We have also heard stories of other people going out of their way and helping people who were strangers to them, people they have not hitherto even seen. This act of kindness which was seen throughout the country is an evidence of our nature to help our fellow Filipinos.
But do we need another Ondoy to once more bind us as a nation? Do we need two-hundred more bodies and millions more in property damages to wake up the slumbering kindness deep within our hearts?
What I am pointing at is that the initiative to help other people should be present in us so that we can help other people, especially marginalized people whom we see every day. We can start by helping in the community as well as some of the projects of the University (DLSU) which are aimed at helping these aforementioned marginalized people. This would be the best that we could do as students, especially since we Lasallians practice Christian values.
Act Three: Imagine
Title: Poor Man’s Grave
Note: This is a short story that is the consequence if the gap between the First World and the Third World is never alleviated ad a war breaks out. This is more of a negative story than a positive one.

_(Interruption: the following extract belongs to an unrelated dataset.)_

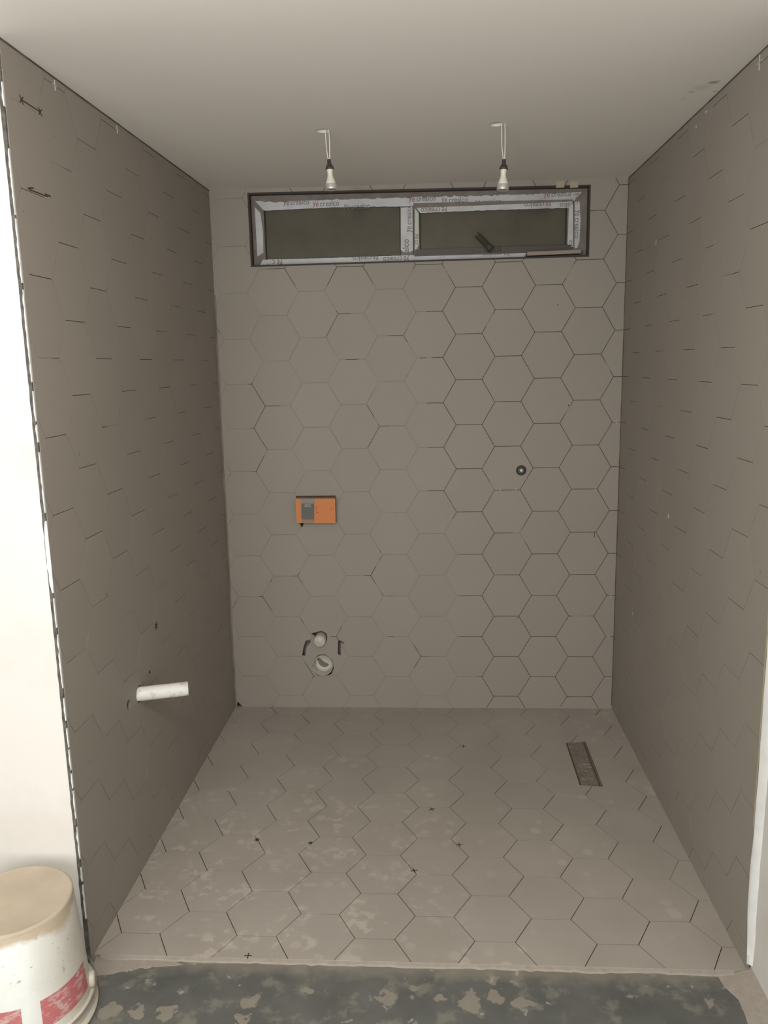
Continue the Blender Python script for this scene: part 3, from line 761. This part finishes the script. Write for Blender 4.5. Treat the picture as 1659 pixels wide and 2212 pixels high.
# ------------------------------------------------------------------ flush plate box
YB = -.05
fp = empty('flush_plate_box', (-0.95, 0, .99)); FP = Vector((-0.95, 0, .99))
tag(fp, 'orange plastic cistern guard box standing proud of the back wall with grey sticker', 'box')
def fobj(name, bm, m, parent=fp):
    norm(bm); o = obj(name, bm, m, parent)
    if parent is fp: o.location = -FP
    return o
bm = bmesh.new(); front = [onY(u, v, YB) for u, v in ((641, 1130), (725, 1130), (724, 1077), (638, 1077))]
bv = [bm.verts.new((x, YB, z)) for x, z in front]; kv = [bm.verts.new(p) for p in ((-1.046, .08, .992), (-.852, .08, .992), (-.852, .08, 1.123), (-1.046, .08, 1.123))]
bm.faces.new(bv).material_index = 0
for i in range(4):
    f = bm.faces.new((bv[i], bv[(i + 1) % 4], kv[(i + 1) % 4], kv[i])); f.material_index = 1 if i in (1, 2) else 0  # right and top sides in a duller, browner orange
norm(bm); shell = obj('guard_shell', bm, [M['orange'], M['orange_dull']], fp); shell.location = -FP
def lab(name, px, m, dy, parent=shell):
    bm = bmesh.new(); prism(bm, Q(YB - dy, *px), fy(YB - dy), 0, dy); norm(bm); return obj(name, bm, M[m], parent)
lab('sticker', [(649, 1077), (679, 1077), (679, 1130), (651, 1130)], 'sticker_tan', .0006)
lab('sticker', [(649, 1077), (679, 1077), (679, 1088), (650, 1088)], 'sticker_clear', .0010)
lab('sticker', [(673, 1077), (679.5, 1077), (679.5, 1087), (673, 1087)], 'sticker_blue', .0013)
lab('sticker', [(651, 1088), (679, 1088), (678.5, 1122), (652, 1122)], 'sticker_dark', .0011)
me = text_mesh('OCI', 0, 0, 0); bm = bmesh.new(); bm.from_mesh(me); bpy.data.meshes.remove(me)
x0 = min(v.co.x for v in bm.verts); x1 = max(v.co.x for v in bm.verts); c0 = onY(664.5, 1092, YB); sc = 13 * 3.93 / FPX / (x1 - x0)
for v in bm.verts: v.co = Vector((c0[0] + (v.co.x - (x0 + x1) / 2) * sc, YB - .0016, c0[1] + (v.co.y - .35) * sc * 1.0))
obj('lettering', bm, M['sticker_white'], shell)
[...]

The sun bore down on the scrawny frame of Diego, aged thirty-three, as well as thousands of other backs bent like dried twigs. Yes, Diego is thirty-three, but numbers these days are just bland digits that no one really notices. These days, nobody looks like his age anymore. Or at least in this part of the country.

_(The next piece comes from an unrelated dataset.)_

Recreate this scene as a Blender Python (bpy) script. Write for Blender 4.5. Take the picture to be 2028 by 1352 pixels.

Diego and thousands of other have braved the scorching morning sun because it is Tuesday, the day in which the government sends its supply trucks out from the walled-off city and into the slums in which Diego and thousands of others live. They hand out small bags of food and water supply, one for each family, to be saved for the rest of the week until they can give another set of supplies the next Tuesday.
They are mired in a myriad of problems, but yet another one reared its head in their direction: It is rumored that this ration of water and food is the last, and that the meters-high gates of their capital city living in relative affluence shall be forever closed on them, leaving them to their own fates, if ever they had one.

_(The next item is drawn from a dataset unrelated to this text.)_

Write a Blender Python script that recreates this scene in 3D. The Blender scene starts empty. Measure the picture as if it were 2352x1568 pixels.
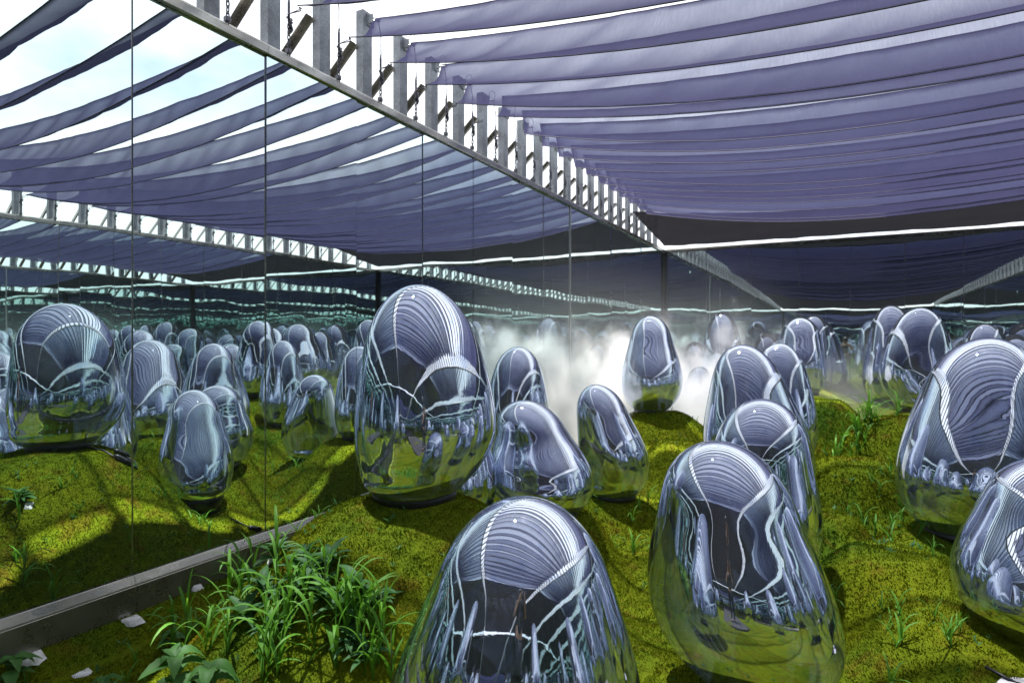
import bpy, math, random
import numpy as np
from mathutils import Vector, Matrix, noise as mnoise

random.seed(7)
rng = np.random.RandomState(7)
S = bpy.context.scene
COL = S.collection
R = math.radians

# ------------------------------------------------------------------ camera, world, sun, exposure
EYE = 1.56
FPX, CXP, CYP = 1440.0, 1176.0, 784.0        # focal length and centre, for a frame 2352 wide
YAW = math.atan(758.0 / FPX)
SN, CS = math.sin(YAW), math.cos(YAW)
cam_d = bpy.data.cameras.new('camera')
cam = bpy.data.objects.new('camera', cam_d); COL.objects.link(cam)
cam.location = (0, 0, EYE); cam.rotation_euler = (R(90), 0, YAW)
cam_d.lens = 36.0 * FPX / 2352.0; cam_d.sensor_width = 36.0
cam_d.clip_start = 0.02; cam_d.clip_end = 3000
cam_d.dof.use_dof = True; cam_d.dof.focus_distance = 3.2; cam_d.dof.aperture_fstop = 3.2
S.camera = cam

SUN = Vector((-0.22, 0.05, 0.97)).normalized()      # towards the sun
elev = math.asin(SUN.z); azim = math.atan2(SUN.x, SUN.y)
sun_d = bpy.data.lights.new('sun', 'SUN'); sun_d.energy = 5.0; sun_d.angle = R(1.0); sun_d.color = (1.0, 0.955, 0.88)
sun = bpy.data.objects.new('sun', sun_d); COL.objects.link(sun)
sun.rotation_euler = (-SUN).to_track_quat('-Z', 'Y').to_euler(); sun.location = (-20, 14, 34)

W = bpy.data.worlds.new('World'); S.world = W; W.use_nodes = True
nt = W.node_tree; nt.nodes.clear()
def wn(t): return nt.nodes.new(t)
sky = wn('ShaderNodeTexSky'); sky.sky_type = 'NISHITA'; sky.sun_disc = False
sky.sun_elevation = elev; sky.sun_rotation = azim % (2 * math.pi); sky.air_density = 1.0; sky.dust_density = 1.5
tc = wn('ShaderNodeTexCoord'); mp = wn('ShaderNodeMapping'); mp.inputs['Scale'].default_value = (1.6, 1.6, 3.0)
nz = wn('ShaderNodeTexNoise'); nz.inputs['Scale'].default_value = 1.7; nz.inputs['Detail'].default_value = 7; nz.inputs['Roughness'].default_value = 0.55
rp = wn('ShaderNodeValToRGB'); rp.color_ramp.elements[0].position = 0.30; rp.color_ramp.elements[1].position = 0.46
mx = wn('ShaderNodeMix'); mx.data_type = 'RGBA'
mx.inputs['B'].default_value = (5.0, 5.2, 5.4, 1)
bg = wn('ShaderNodeBackground'); bg.inputs['Strength'].default_value = 0.10
ow = wn('ShaderNodeOutputWorld')
L = nt.links.new
L(tc.outputs['Generated'], mp.inputs['Vector']); L(mp.outputs[0], nz.inputs['Vector']); L(nz.outputs['Fac'], rp.inputs['Fac'])
rp.color_ramp.elements[0].color = (.42, .42, .42, 1); L(rp.outputs['Color'], mx.inputs['Factor']); L(sky.outputs['Color'], mx.inputs['A']); L(mx.outputs['Result'], bg.inputs['Color']); L(bg.outputs[0], ow.inputs['Surface'])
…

That is why Diego woke up extra early today: so that he might get that last ration of food and water for himself. Other families have children to worry about. Thank God my parents died in the war, Diego thought.
But it wasn’t only his parents who were claimed by the war. The last time he watched the news, which was four year ago, Diego heard that half of the world’s population had been slaughtered, all because the Russian president was attempted to be assassinated. He wasn’t even killed, and yet the world paid dearly for it.
Even the idyllic nation of Switzerland was forced to take sides and break its centuries of neutrality in armed conflicts. Now, their banks lay in ruins, and their once-renowned timepieces are merely memories.
Not to mention the end of chocolates.
The line wasn’t moving at all. Diego looked at the beginning of the line and saw that the soldiers have already begun to give the first set of rations to the first family. Soon it would be his bony fingers getting hold of those plastic bags filled with canned foods and a kilo of rice, and a small jug of water.
Is this really the last time I’m ever gonna be able to eat, he wondered. It was a question, sure, but it was question for which he knew the answer. And the bad thing is, he couldn’t bring himself to say the answer.
He tried straying from the truth, thinking of another bland optimism being preached by some of his more optimistic neighbors. One of them mentioned another flourishing settlement in the mountains, but the mountains have all been razed, so that piece of optimism had already been shot down.
Diego walked over gingerly as a green-clad soldier handed over the red plastic bag containing his last meal and last drink. He would go back to his house (which hardly did the word ‘house’ any justice) and heartily eat the food, drink the water, and wait for his inevitable death.